Exercise data:

--------------------------------

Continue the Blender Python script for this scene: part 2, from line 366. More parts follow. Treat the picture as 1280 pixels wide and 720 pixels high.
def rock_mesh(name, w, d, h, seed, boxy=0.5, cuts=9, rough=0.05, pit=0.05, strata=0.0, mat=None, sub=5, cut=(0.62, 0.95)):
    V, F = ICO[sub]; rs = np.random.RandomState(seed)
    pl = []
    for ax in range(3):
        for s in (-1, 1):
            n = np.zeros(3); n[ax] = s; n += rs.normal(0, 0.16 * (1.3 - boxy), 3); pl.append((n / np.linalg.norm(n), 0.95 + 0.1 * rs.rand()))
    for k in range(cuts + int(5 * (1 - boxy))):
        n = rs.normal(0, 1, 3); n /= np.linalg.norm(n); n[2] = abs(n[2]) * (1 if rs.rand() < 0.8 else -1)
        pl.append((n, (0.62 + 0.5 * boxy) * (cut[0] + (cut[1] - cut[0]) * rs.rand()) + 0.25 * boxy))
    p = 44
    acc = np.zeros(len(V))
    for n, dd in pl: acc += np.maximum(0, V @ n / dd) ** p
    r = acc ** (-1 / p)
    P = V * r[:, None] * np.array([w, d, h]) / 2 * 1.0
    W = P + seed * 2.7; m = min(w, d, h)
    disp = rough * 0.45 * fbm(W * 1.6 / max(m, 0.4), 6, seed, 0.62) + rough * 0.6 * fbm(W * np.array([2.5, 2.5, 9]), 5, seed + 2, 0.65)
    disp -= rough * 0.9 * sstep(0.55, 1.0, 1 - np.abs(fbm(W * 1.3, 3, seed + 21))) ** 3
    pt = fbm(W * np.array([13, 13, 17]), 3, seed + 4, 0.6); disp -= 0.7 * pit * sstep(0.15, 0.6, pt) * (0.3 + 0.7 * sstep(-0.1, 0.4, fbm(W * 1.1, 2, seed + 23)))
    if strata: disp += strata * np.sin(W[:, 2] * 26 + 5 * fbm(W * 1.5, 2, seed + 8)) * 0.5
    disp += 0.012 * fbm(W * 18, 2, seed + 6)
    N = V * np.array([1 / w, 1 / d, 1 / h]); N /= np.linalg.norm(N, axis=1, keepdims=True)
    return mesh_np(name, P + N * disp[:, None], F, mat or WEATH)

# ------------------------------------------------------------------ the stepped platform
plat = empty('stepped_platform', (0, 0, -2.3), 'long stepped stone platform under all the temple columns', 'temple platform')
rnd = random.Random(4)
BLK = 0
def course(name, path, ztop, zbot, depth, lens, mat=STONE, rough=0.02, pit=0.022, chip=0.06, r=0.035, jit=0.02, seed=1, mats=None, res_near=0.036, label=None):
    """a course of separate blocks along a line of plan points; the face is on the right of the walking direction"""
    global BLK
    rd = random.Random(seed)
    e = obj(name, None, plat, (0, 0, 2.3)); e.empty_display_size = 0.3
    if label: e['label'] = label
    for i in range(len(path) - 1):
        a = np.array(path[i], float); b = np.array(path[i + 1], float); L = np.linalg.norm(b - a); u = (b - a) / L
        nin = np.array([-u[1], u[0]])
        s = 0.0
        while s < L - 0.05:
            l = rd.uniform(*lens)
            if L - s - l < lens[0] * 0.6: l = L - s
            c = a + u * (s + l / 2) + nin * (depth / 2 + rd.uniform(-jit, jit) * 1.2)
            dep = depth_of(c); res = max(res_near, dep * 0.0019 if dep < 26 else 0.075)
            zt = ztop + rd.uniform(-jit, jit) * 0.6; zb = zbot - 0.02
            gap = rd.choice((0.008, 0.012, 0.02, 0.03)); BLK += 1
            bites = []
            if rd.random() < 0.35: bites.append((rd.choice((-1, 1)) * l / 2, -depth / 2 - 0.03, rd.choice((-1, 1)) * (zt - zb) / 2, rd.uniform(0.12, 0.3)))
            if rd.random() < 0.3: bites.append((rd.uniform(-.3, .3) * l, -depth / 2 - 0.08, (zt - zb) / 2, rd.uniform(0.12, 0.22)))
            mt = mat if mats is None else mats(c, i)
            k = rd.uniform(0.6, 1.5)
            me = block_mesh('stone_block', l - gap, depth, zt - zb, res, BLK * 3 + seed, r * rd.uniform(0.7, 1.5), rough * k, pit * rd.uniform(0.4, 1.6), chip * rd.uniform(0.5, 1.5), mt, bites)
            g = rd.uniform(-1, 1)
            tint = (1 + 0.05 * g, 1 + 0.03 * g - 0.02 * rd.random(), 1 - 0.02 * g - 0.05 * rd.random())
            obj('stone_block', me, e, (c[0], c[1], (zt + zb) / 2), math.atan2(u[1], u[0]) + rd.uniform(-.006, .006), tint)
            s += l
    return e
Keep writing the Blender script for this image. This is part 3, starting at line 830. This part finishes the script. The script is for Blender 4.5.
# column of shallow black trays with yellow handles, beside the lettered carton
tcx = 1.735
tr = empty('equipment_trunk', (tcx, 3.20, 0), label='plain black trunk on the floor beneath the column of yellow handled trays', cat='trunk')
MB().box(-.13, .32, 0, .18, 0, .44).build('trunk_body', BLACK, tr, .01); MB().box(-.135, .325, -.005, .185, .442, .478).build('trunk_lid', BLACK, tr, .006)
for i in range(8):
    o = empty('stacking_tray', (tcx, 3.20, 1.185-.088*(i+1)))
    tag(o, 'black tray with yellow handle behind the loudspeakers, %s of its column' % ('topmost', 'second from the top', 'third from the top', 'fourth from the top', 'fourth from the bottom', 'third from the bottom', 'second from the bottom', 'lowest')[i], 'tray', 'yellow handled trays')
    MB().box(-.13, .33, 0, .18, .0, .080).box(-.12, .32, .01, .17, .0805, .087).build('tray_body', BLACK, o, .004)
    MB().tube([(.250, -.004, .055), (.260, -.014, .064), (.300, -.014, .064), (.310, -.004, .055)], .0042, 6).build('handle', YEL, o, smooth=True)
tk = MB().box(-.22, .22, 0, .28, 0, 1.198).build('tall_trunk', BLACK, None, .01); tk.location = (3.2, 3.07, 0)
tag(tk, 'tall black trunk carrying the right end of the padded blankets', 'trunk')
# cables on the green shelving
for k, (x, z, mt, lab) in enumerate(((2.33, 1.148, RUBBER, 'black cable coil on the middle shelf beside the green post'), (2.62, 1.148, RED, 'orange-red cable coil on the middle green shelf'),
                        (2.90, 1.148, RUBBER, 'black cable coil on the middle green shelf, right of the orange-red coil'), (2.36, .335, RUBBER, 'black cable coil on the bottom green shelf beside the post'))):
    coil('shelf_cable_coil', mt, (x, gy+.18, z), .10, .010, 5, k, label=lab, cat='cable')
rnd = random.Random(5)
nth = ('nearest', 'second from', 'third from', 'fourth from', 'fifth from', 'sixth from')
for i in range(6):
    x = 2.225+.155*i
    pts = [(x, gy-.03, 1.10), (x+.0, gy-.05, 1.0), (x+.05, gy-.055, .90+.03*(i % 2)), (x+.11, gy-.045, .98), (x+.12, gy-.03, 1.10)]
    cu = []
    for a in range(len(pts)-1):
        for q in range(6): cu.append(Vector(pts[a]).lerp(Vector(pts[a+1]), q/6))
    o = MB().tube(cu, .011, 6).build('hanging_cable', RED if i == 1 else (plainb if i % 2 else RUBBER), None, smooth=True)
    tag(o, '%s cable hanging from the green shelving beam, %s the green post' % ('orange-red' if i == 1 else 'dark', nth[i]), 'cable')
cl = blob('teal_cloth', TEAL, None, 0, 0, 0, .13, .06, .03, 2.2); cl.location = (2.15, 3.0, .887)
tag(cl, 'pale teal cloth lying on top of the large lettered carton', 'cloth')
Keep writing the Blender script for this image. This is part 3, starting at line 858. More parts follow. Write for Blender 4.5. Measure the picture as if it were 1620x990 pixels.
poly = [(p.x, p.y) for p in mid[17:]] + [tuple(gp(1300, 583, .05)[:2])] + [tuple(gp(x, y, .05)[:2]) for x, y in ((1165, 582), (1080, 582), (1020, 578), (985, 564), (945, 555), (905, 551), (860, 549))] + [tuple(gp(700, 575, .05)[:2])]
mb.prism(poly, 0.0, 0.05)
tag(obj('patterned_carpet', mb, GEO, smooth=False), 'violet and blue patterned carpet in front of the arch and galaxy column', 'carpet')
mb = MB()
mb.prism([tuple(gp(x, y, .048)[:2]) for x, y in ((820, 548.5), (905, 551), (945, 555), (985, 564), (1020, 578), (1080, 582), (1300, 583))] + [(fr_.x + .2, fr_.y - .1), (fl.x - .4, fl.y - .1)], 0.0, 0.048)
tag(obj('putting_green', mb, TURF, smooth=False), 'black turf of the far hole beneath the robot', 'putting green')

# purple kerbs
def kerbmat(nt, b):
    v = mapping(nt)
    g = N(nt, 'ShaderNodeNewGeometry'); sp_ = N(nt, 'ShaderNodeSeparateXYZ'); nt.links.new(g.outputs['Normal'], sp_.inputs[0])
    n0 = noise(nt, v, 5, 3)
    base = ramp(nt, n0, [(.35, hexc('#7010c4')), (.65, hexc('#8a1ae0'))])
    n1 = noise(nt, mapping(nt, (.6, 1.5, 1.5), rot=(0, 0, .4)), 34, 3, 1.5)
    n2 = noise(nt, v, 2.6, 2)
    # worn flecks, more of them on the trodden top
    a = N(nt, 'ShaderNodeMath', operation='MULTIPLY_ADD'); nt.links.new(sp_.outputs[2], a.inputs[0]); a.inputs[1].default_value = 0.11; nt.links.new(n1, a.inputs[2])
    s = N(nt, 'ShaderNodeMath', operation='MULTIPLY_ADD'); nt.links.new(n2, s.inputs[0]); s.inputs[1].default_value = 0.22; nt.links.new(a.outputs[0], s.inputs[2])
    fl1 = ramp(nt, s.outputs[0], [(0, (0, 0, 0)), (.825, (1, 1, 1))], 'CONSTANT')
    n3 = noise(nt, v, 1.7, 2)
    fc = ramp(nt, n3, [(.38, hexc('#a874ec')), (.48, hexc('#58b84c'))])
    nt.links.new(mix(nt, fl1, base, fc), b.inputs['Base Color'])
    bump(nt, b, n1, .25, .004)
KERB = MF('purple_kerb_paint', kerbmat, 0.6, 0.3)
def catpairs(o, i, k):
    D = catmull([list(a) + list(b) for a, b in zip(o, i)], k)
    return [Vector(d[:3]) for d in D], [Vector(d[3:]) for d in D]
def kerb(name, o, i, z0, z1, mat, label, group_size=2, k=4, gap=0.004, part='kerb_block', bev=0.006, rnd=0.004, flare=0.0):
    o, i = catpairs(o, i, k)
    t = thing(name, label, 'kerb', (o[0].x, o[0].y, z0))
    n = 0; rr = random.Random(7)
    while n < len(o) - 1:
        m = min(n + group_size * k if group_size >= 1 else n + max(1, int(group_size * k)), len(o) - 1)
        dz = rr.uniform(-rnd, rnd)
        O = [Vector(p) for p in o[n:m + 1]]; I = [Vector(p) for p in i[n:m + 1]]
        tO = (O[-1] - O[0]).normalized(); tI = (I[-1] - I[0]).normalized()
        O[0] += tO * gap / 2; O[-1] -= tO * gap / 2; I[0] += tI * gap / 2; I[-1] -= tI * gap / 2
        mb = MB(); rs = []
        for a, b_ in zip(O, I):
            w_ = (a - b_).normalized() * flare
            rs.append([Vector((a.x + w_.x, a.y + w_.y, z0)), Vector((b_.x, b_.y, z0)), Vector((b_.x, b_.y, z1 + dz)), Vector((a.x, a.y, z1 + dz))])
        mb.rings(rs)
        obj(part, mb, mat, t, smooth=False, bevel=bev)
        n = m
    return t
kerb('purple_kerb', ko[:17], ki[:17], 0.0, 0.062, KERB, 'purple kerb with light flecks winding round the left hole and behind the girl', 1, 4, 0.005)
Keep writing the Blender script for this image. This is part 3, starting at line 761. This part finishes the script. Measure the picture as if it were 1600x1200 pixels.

--------------------------------

Goal:
Return the exact lines from the line with "were 1620x990 pixels." to the line with "tag(obj('putting_green', mb, TURF, smooth=False), 'black", inclusive of both, with nothing added.

The answer:
Keep writing the Blender script for this image. This is part 3, starting at line 858. More parts follow. Write for Blender 4.5. Measure the picture as if it were 1620x990 pixels.
poly = [(p.x, p.y) for p in mid[17:]] + [tuple(gp(1300, 583, .05)[:2])] + [tuple(gp(x, y, .05)[:2]) for x, y in ((1165, 582), (1080, 582), (1020, 578), (985, 564), (945, 555), (905, 551), (860, 549))] + [tuple(gp(700, 575, .05)[:2])]
mb.prism(poly, 0.0, 0.05)
tag(obj('patterned_carpet', mb, GEO, smooth=False), 'violet and blue patterned carpet in front of the arch and galaxy column', 'carpet')
mb = MB()
mb.prism([tuple(gp(x, y, .048)[:2]) for x, y in ((820, 548.5), (905, 551), (945, 555), (985, 564), (1020, 578), (1080, 582), (1300, 583))] + [(fr_.x + .2, fr_.y - .1), (fl.x - .4, fl.y - .1)], 0.0, 0.048)
tag(obj('putting_green', mb, TURF, smooth=False), 'black turf of the far hole beneath the robot', 'putting green')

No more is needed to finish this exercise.